The plot, from Eugene Burdick and Harvey Wheeler's 1962 novel, is straightforward; an unidentified aircraft is picked up on NORAD radar and causes the Strategic Air Command to send bombers to fixed orbiting points near Russia, called Fail Safe points. When the UFO is identified as an off-course airliner, the bombers are recalled. But a blown fault indicator at SAC HQ in Omaha necessitates replacement; this causes a power surge that activates one bomber group's automatic attack signal. Making matters worse, the Russians jam the group's radios, leaving the crew convinced that war has broken out, and forced to carry out their operational order; incinerate Moscow.

The sheer excellence of the cast - Dan O'Herlihy, Walter Matthau, Edward Binns, Frank Overton, Fritz Weaver in his film debut, Sorrell Booke, Henry Fonda, Larry Hagman, and so forth; Dom DeLuise gives a magnificent performance in his brief role as an Air Force Sergeant forced to reveal secret information to the Russians to help them stop the attacking bombers - the chilling B&W photography, and Sidney Lumet's direction help the film overcome several weaknesses in the script. The biggest weakness comes in the film's ending; the President agrees to incinerate New York City in the event that Moscow is destroyed, which works as drama but contains zero plausibility. Also hurting the film is its portrayal of Pentagon advisor Professor Groteschele (Matthau), who comes off as an utterly bloodthirsty case of insanity.

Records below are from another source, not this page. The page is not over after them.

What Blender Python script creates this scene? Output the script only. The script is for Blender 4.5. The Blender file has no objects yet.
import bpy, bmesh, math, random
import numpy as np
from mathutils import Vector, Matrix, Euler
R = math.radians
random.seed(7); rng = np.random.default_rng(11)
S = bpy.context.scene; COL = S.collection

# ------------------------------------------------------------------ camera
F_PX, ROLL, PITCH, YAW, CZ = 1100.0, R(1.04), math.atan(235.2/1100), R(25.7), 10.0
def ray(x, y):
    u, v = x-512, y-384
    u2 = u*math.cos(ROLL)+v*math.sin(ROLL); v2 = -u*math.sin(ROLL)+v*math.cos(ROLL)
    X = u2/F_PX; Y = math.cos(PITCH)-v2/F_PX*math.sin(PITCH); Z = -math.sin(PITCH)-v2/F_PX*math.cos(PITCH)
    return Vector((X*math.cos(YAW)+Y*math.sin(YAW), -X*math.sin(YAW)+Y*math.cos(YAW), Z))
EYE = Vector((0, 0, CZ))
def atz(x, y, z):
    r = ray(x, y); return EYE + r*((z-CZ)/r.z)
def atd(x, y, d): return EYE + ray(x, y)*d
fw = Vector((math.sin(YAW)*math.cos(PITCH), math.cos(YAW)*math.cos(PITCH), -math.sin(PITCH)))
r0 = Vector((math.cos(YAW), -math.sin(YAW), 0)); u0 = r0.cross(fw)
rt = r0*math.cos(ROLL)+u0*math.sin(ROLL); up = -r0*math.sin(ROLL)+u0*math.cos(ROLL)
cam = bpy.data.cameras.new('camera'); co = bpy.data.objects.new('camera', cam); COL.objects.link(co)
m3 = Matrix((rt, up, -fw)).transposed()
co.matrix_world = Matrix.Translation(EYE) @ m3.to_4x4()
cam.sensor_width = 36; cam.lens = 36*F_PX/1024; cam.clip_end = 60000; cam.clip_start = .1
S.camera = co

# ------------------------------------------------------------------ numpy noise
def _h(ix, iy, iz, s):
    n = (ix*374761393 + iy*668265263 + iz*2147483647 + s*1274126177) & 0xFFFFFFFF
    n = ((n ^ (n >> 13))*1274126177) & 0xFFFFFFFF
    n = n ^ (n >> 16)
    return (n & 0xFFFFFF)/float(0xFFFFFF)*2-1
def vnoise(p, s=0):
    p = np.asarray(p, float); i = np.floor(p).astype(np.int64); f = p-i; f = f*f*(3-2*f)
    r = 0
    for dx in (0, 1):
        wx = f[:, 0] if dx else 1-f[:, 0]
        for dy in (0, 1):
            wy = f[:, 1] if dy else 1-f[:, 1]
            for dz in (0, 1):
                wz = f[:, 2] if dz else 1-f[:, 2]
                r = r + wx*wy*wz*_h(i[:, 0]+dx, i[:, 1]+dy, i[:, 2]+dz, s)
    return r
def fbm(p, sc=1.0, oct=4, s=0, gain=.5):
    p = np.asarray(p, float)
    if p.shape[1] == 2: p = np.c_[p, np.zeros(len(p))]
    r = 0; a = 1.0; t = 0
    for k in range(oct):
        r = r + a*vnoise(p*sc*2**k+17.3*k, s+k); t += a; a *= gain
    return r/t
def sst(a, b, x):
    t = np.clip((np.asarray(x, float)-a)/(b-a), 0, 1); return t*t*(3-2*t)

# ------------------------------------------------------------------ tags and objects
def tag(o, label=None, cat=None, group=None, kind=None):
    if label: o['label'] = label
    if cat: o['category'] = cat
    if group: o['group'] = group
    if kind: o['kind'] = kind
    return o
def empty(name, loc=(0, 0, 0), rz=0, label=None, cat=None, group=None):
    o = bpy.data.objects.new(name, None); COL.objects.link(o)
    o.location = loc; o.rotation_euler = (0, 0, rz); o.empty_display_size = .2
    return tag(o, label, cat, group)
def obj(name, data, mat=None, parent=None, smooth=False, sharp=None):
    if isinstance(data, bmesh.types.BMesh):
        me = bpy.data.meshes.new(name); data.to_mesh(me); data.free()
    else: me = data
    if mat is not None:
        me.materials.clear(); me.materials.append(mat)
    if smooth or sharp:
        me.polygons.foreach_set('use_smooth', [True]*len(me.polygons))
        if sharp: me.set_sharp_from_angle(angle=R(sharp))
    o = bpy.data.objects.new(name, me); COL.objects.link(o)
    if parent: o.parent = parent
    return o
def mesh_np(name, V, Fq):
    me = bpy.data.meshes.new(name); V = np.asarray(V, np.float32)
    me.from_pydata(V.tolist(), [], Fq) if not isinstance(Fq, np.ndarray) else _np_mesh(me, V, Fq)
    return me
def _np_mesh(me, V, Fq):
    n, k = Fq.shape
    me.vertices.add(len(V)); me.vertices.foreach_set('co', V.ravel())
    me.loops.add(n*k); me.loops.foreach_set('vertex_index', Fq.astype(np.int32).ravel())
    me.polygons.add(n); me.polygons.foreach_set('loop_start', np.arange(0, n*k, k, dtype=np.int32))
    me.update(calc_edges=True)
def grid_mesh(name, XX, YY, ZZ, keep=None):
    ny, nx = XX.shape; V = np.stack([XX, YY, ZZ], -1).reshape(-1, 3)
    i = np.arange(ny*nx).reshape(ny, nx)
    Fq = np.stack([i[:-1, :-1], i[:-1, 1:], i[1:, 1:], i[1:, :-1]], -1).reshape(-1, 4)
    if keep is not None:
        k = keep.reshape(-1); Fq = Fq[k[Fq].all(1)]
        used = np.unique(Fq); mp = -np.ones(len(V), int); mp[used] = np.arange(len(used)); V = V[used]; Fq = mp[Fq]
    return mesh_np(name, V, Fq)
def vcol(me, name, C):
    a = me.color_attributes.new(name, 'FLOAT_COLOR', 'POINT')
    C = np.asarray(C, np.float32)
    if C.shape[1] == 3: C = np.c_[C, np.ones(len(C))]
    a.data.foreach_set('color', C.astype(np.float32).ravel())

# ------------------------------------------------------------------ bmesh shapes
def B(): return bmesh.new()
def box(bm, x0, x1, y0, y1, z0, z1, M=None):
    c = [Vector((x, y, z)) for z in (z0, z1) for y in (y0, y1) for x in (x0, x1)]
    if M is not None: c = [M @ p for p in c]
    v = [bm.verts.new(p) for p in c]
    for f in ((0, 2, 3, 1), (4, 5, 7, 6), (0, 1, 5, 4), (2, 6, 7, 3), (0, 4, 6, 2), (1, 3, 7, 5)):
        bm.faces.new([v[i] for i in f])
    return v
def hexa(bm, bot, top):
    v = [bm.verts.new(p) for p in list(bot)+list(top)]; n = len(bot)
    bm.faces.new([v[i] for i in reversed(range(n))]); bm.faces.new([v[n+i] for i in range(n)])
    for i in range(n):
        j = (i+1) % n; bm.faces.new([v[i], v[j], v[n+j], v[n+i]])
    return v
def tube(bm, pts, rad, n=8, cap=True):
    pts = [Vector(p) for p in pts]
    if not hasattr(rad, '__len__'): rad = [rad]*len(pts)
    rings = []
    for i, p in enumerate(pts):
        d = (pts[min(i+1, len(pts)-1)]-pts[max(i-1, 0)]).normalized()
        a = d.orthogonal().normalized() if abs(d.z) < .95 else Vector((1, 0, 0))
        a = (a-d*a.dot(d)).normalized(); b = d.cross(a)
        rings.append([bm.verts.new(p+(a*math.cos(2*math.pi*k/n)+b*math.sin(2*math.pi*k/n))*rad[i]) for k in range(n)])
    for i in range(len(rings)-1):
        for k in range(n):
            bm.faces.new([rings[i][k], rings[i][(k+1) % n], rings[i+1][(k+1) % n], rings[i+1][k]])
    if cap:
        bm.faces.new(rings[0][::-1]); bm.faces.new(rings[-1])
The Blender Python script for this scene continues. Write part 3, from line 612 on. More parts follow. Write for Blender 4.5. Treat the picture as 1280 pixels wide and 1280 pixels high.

Then there are the subtle hints of a moral equivalency written into the story, an equivalency that never existed between the US and USSR. "You have the same equipment we do!""They (Russian SAMs) are no different from ours, sir.""We have computers, like yours." Basically the film treats both superpowers as equally guilty and equally innocent of the disaster that befalls them. It would be a much better film had it been more honest in pointing out that the US and USSR never were moral equals.

But such quibbles should not detract from the sheer power of the film's presentation. The nuclear threat has not quite evaporated with the collapse of Soviet Russia, so the film still retains a relevancy that adds to its brilliance as drama.

Rating: 5 stars
Summary: A TENSE MAN vs. MACHINE DRAMA
Review: An automated US nuclear attack on the Soviet Union cannot be rescinded - even by the President. Failed circuitry seems to ensure the vaporization of millions of people. As the President struggles for words in an attempt to persuade the Russian Premeir not to counter-attack, he slowly realizes that the Russians have no choice. The consequent brokering of humanity is terrifying. Remade twenty years hence as War Games.

Rating: 5 stars
Summary: Great Movie!!!
Review: A powerful film that shows how close we came to all-out death!! A must-see!!